How do I know if my server has SSH? Is there anyway to test?

  • Would this be better on SuperUser?
    – Jon Egerton
    Jul 4 '11 at 13:46

For ssh client : ssh google.com; if it says command not found, you havent got it installed.

For ssh server : ssh localhost; if it doesn't do anything you haven't got ssh server.

If you are running debian/ubuntu :

apt-get install openssh-server
  • 1
    Hmm, your ssh server check only works if ssh is running on its standard port Jul 5 '11 at 2:44
  • but if he had changed the port, then he would know he 's running ssh no :p? Jul 6 '11 at 5:22
  • That's assuming he's the one who set the server up. It could be one that he inherited. Jul 6 '11 at 9:00
  • Fair enough then Jul 8 '11 at 22:01
  • How do I know that in Windows Server? Oct 16 '20 at 6:47

Absence of a public key is by no means the only way the ssh command can fail, so this is an approximation at best; it could be sufficient, though.

ssh $host "echo 2>&1" && echo $host OK || echo $host NOK

Oh, and being a bit more specific would be great.

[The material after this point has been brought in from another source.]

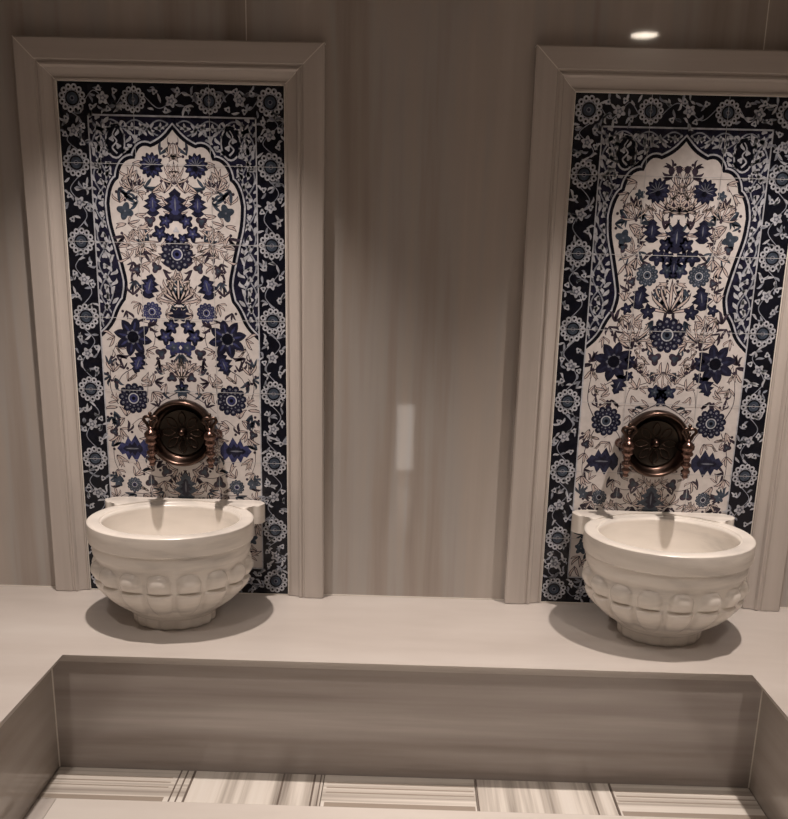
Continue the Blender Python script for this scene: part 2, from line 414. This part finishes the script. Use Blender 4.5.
def cluster(p, u, v, r, a=0, c='navy', n=5):
    p.lobed(7, c, u, v, r, n, .42, a, .8); p.lobed(8, 'blue' if c == 'navy' else 'slate', u, v, r * .55, n, .5, a); p.disc(9, 'grey', u, v, r * .13, 6)
def trefoil(p, u, v, r, a, c='ink'):
    p.lobed(7, c, u, v, r, 3, .48, a, .7); p.lobed(8, 'slate', u, v, r * .5, 3, .4, a)
def curl(p, u, v, r, sgn, c='ink'):
    p.disc(7, c, u, v, r * .34, 9)
    p.stroke(6, c, [(u, v), (u + sgn * r * .5, v + r * .1), (u + sgn * r * .7, v + r * .8), (u + sgn * r * .2, v + r * 1.5)], r * .34, r * .06)
def fan(p, u, v, R_, n, spread, c='ink', base=pi / 2):
    for i in range(n):
        k = (i - (n - 1) / 2) / ((n - 1) / 2); a = base - k * spread
        p.leaf(5, c, u, v, a, R_ * (1 - .22 * abs(k)), R_ * .115, -.25 * k, 'blush')
        if abs(k) < .95: p.leaf(5, c, u + R_ * .5 * math.cos(a), v + R_ * .5 * math.sin(a), a + .45 * (1 if k >= 0 else -1), R_ * .42, R_ * .09, .2, 'blush')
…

which ssh would tell you if you have the SSH client installed. But you might be asking whether your server allows you to connect to it using ssh, at which point you are looking for SSH -the SSH daemon- and not SSH itself. If you have it installed should be able to start it with /etc/init.d/sshd start as root. If you cannot find a similarily named script odds are it's not installed. Most distros should have it installed by default.


Another note:

telnet <target> 22

The first line should be plaintext telling you about the SSH version.

Also nmap can do SERVICE/VERSION DETECTION (-sV: Probe open ports to determine service/version info). That could help you find a misconfigured port (typos hide everywhere, I had ssh runnning on 21 and closed all connections to the server).

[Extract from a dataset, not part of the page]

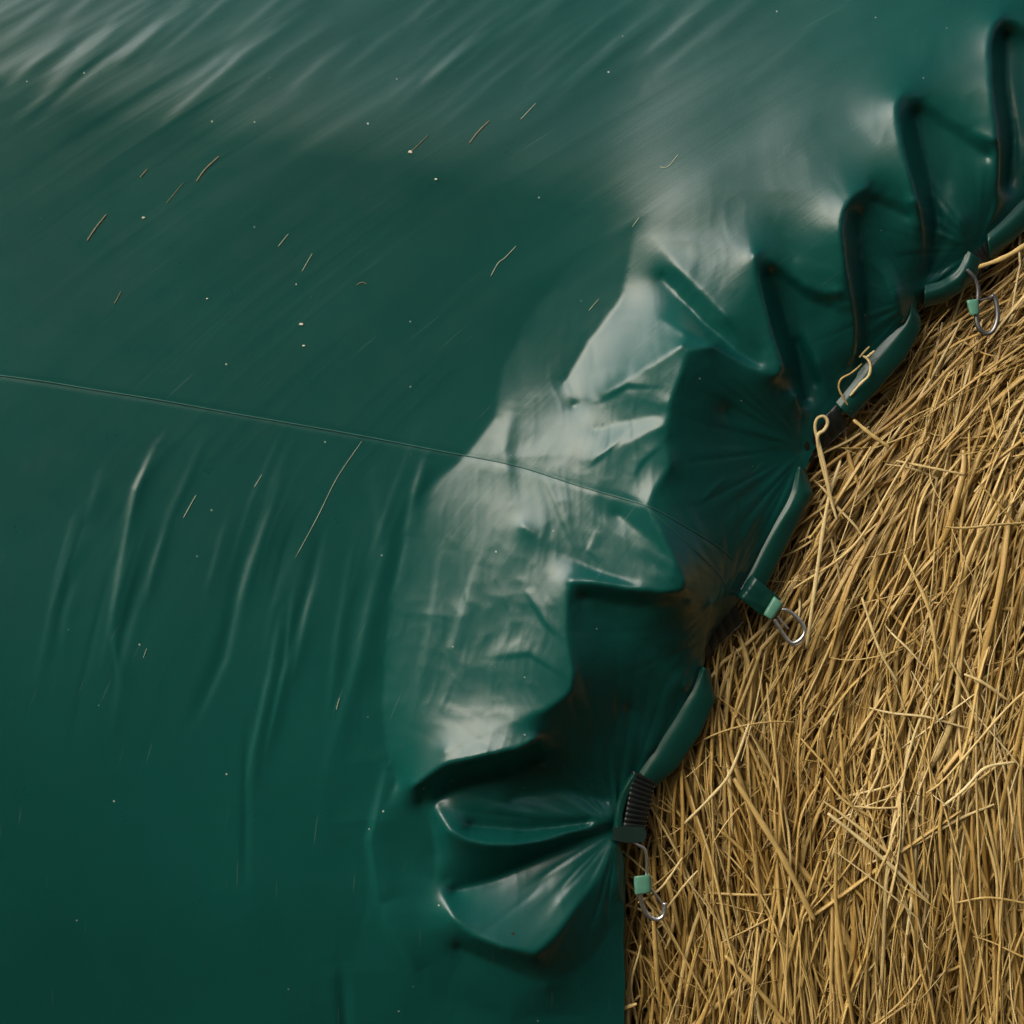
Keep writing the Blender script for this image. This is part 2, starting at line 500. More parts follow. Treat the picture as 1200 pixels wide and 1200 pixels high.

  • +1 for nmap, it's probably the simplest way to know for sure, but it can of course be blocked by a firewall Jul 5 '11 at 2:46

Quite an old one but I've just hit this post for the same reason and following on from ArtB's post of which ssh (outputs /usr/sbin/ssh for my default Ubuntu install) you can also do which sshd which outputs /usr/sbin/sshd

Though to be honest the best way to see if anything is running on Linux is ps aux is it not? So in this instance ps aux | grep sshd, or for those wanting perfection and hiding the grep command ps aux | grep -v grep | grep sshd, out as follows on my Ubuntu that I've just installed OpenSSH-Server on:

ps aux | grep -v grep | grep sshd root 5638 0.0 0.1 61372 5532 ? Ss 15:35 0:00 /usr/sbin/sshd -D


If it is a debian derivative (ubuntu, debian, mint) then:

dpkg -l | grep "openssh-server"

Should show you something like:

ii  openssh-server                               1:7.6p1-4ubuntu0.3                               amd64        secure shell (SSH) server, for secure access from remote machines

With the ii saying it is installed. If it shows nothing, then it isn't.

If you want to know if you have the ssh client, then use dpkg -l | grep "openssh-client" instead.


One way is to check if you have ssh RPM Package installed

[sanyadav@localhost ~]$ **rpm -qa | grep -i ssh**

Output =>


Further if you want to see version of ssh rpm package installed

[sanyadav@localhost ~]$rpm -qi openssh-clients-6.6.1p1-11.el7.x86_64

Output =>

Name        : openssh-clients
Version     : 6.6.1p1
Release     : 11.el7
Architecture: x86_64
apt-cache policy openssh-server | grep Installed
  • 2
    Use more context, not just a command, especially on old question that already has great answers. And this command is for some specific distribution and not generic.